EDIT:
Let me elaborate: unless you are in the “start up phase” incurring startup costs, you are not required to follow section 174. I suspect the confusion is between how we use “startup” colloquially vs how the IRC uses “startup costs”. Once your business is up and running you are “carrying on” business, even if you aren't yet making a profit. You are only required to follow section 174 if you are choosing to classify your expenses as “startup costs” which in my experience would be very odd after the first year and even after the business is founded.

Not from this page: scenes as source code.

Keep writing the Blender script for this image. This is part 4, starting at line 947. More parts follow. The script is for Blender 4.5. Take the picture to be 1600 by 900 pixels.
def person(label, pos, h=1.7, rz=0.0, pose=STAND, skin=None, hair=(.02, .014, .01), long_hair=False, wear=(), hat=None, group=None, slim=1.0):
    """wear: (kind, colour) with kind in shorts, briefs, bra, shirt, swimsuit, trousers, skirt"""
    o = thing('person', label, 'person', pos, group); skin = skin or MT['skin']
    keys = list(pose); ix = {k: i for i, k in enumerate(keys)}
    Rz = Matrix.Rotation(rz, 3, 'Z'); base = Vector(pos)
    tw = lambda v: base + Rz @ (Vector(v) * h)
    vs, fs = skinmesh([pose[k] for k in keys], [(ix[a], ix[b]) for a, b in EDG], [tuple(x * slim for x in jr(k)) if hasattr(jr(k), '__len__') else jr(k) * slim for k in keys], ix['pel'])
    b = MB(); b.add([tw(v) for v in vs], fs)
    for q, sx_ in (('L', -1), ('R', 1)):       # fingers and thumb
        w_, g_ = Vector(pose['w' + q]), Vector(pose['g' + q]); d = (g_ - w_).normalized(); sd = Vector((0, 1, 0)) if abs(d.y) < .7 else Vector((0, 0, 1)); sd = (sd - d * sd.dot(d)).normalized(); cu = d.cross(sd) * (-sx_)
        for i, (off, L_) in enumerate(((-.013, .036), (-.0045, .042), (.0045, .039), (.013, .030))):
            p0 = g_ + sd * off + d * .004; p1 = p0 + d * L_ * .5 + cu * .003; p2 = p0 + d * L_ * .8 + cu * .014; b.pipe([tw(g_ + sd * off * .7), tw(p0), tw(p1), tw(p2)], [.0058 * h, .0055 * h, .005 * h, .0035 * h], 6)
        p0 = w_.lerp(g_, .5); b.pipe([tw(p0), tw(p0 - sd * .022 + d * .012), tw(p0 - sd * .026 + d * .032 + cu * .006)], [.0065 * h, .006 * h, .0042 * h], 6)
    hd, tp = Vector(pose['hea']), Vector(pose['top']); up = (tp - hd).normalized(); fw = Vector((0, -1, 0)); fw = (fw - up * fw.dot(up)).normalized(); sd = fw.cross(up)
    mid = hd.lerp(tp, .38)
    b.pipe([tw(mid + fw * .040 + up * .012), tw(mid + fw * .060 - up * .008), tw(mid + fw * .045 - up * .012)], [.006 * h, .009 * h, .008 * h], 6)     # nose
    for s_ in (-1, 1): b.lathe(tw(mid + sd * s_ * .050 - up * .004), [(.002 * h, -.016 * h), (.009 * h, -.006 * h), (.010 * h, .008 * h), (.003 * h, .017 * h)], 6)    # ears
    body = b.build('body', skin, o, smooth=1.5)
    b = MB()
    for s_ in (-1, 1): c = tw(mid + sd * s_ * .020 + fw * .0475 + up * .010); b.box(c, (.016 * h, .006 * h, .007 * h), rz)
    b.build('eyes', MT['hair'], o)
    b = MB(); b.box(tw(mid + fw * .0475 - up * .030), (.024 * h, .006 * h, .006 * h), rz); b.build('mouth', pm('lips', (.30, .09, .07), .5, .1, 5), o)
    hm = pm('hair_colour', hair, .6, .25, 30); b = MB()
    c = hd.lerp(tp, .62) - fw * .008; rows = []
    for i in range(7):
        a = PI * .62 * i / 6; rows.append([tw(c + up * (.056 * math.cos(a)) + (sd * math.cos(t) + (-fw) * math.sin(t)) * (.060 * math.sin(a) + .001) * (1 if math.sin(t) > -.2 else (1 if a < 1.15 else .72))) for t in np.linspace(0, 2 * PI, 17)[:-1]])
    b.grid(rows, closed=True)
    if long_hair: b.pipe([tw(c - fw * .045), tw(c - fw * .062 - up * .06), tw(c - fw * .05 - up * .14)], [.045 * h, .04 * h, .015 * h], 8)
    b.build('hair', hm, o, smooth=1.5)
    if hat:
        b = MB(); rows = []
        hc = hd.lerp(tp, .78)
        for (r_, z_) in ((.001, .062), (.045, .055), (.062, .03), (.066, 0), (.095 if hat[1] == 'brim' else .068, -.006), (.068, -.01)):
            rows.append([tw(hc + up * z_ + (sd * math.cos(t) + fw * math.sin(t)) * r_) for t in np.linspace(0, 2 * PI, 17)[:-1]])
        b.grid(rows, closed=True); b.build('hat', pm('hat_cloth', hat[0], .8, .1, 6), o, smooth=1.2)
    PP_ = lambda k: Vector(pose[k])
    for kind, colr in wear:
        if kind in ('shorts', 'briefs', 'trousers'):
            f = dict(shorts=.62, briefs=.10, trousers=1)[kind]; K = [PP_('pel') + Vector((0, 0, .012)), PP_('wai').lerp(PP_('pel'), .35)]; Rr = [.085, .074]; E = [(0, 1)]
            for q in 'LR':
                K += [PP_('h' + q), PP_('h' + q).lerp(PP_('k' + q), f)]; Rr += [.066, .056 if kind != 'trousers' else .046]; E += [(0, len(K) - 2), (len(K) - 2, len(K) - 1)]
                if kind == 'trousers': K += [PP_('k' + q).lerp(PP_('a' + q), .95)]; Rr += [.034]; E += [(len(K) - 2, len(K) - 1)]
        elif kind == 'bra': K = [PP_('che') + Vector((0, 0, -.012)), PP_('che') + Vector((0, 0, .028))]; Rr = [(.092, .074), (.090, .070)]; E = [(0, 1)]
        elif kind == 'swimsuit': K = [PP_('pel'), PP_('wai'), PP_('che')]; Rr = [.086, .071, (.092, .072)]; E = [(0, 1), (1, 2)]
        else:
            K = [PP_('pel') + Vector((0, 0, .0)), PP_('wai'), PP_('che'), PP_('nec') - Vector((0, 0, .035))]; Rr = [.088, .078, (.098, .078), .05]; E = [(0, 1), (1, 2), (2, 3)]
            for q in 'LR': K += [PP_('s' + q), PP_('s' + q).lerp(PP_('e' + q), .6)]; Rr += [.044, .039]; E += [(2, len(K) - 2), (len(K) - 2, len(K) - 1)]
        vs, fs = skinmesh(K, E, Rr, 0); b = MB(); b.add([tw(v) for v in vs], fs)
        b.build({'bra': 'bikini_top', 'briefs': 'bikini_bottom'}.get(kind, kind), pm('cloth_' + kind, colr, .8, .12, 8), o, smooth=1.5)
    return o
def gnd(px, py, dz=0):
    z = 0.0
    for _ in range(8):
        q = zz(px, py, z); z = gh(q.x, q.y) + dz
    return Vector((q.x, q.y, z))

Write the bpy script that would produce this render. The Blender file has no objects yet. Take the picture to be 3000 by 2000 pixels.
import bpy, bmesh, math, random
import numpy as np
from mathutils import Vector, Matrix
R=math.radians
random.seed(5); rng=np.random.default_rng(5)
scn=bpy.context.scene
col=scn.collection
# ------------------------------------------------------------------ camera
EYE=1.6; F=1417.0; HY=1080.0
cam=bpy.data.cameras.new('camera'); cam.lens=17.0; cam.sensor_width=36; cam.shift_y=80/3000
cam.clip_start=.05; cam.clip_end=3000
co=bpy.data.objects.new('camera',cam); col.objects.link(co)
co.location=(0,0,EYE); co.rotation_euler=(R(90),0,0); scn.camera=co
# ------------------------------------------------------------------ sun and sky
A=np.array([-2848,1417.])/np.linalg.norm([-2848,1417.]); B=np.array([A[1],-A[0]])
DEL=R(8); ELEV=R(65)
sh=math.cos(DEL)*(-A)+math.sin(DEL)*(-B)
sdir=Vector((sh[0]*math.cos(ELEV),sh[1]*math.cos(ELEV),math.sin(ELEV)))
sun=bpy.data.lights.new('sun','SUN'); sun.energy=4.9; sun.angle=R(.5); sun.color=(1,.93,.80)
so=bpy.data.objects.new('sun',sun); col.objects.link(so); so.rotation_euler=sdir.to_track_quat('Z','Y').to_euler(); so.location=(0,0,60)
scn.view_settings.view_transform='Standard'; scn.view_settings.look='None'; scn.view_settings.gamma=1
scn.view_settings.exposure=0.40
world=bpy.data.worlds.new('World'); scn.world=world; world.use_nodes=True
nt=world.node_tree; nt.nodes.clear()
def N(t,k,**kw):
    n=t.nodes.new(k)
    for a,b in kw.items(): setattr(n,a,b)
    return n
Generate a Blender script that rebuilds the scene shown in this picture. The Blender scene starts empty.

Not an accountant of course, but nobody is going to tell me to pay taxes on revenue before expenses. And writing software does not automatically mean you are doing R&D. Not even in spirit. If you’re writing a script that speeds up part of your business and makes you more money, thats not “R&E”. It’s just work.
EDIT2:
> In the meantime, the Section 174 amendment should not cause established taxpayers to adjust their accounting methods when applying Section 162. Existing taxpayers incurring R&E costs as part of their ordinary and necessary expenses while carrying on a trade or business can continue to make deductions with confidence that legislative and judicial history support that practice.
https://news.bloombergtax.com/tax-insights-and-commentary/ch...
Honestly my main reason for starting this discussion was a) to see if anyone else's professional advice (e.g. from a CPA) was different, and b) to hopefully drum up awareness so maybe in some roundabout fashion this gets changed.